Bexar County set the ground rules in June 2025 when it issued a Coliseum-area request for qualifications seeking a master developer to rethink properties along Houston Street and Frost Bank Center Drive. The county asked for a blend of public amenities, flood-mitigation measures and private financing strategies. The RFQ lays out an Exclusive Negotiation Agreement timeline, public-input requirements and a preference for project structures that limit general-obligation debt while still funding needed infrastructure. Documents posted by the Freeman Coliseum instructed bidders to factor in structured parking, new livestock and rodeo facilities and other public assets as part of a long-term redevelopment plan (Freeman Coliseum RFQ).

Rodeo Boss Says Voters Did Not Get The Full Story

Davenport, who was front and center in the campaign for Propositions A and B, says he did not learn about the Hunt-Lincoln concept until after the November election and insists that the developer vision never appeared on the ballot language. “It chokes us out,” he wrote, arguing that wiping out surface lots and replacing them with tighter, highly activated plazas would clash with the wide staging areas, truck routes and temporary street closures that livestock operations rely on. In his letter to county leaders he urged officials to stick with a rodeo-first approach and preserve the operational flexibility he says voters thought they were approving, according to San Antonio Report.

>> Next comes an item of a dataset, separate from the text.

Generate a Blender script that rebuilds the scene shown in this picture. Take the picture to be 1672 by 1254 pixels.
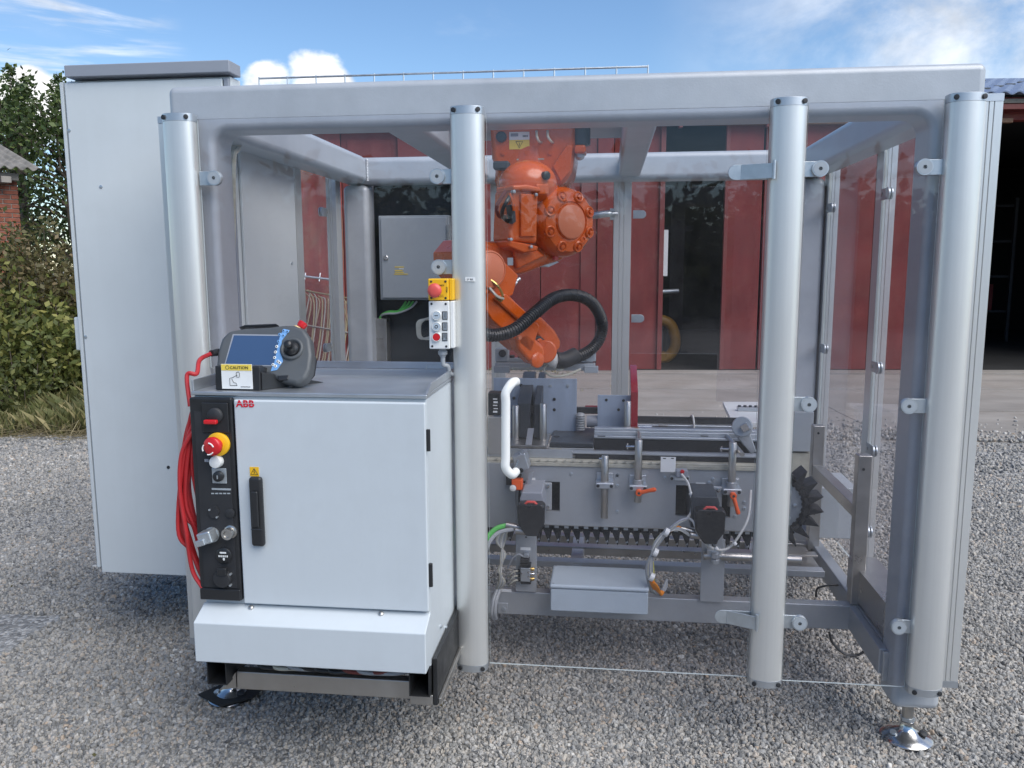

What Voters Actually Approved In November

On Nov. 4, 2025, Bexar County voters narrowly agreed to two key venue-tax measures. Proposition A dedicates venue-tax dollars to upgrades at the Freeman Coliseum, Frost Bank Center and rodeo facilities. Proposition B allows venue-tax revenue to help fund a downtown arena for the Spurs. Final counts put support at roughly 56% for Prop A and about 52% for Prop B, locking in venue-tax commitments that supporters say are meant to support a year-round rodeo anchor on the East Side. As noted by mySanAntonio, those votes created the spending framework county leaders are now trying to translate into bricks, mortar and asphalt.

Big Money, Big Crowds And Tight Logistics

The rodeo is not just a nostalgic local tradition, it is a big economic engine. Rodeo officials and local coverage estimate the San Antonio Stock Show & Rodeo generates about $330 million in annual economic impact for the region, and county presentations and proclamations note that the grounds have hosted well over a million visitors in recent years. With numbers like that, Davenport is adamant that the event needs wide, unobstructed access routes, large staging zones for 18-wheel livestock trailers and the freedom to tweak traffic patterns during major runs. He argues that a dense mixed-use district threaded with internal streets would make all of that much harder. Those figures and concerns have surfaced in local reporting, including coverage by WOAI and in presentations captured during recent public meetings (Bexar County Commissioners Court video).

What Comes Next: Talks, Traffic Maps And Town Halls

The Coliseum Advisory Board has already voted to begin formal negotiations with the Hunt-Lincoln team. Developers say they expect to spend the next nine to twelve months sharpening a master plan and lining up a financing strategy that could roll out in phases. County leaders, backed by the RFQ language, are promising community engagement, public forums and detailed reporting as talks unfold, even as the development team weighs tools like a TIRZ to help fund roads and other infrastructure. As Texas Public Radio has reported, the coming year will likely decide whether the rodeo’s logistical demands can be woven into the developer’s urban vision.

For East Side residents and rodeo supporters, the ask is straightforward: they want firm guarantees that a voter-backed, rodeo-first promise will not be swapped out for plazas and interior streets that squeeze the arena’s core mission. County officials counter that private investment is crucial if the area is finally going to get the hotels and amenities it has long gone without. Expect more packed meetings, detailed site plans and a real-world test of whether Bexar County puts the voters’ mandate or a broader redevelopment blueprint in the driver’s seat.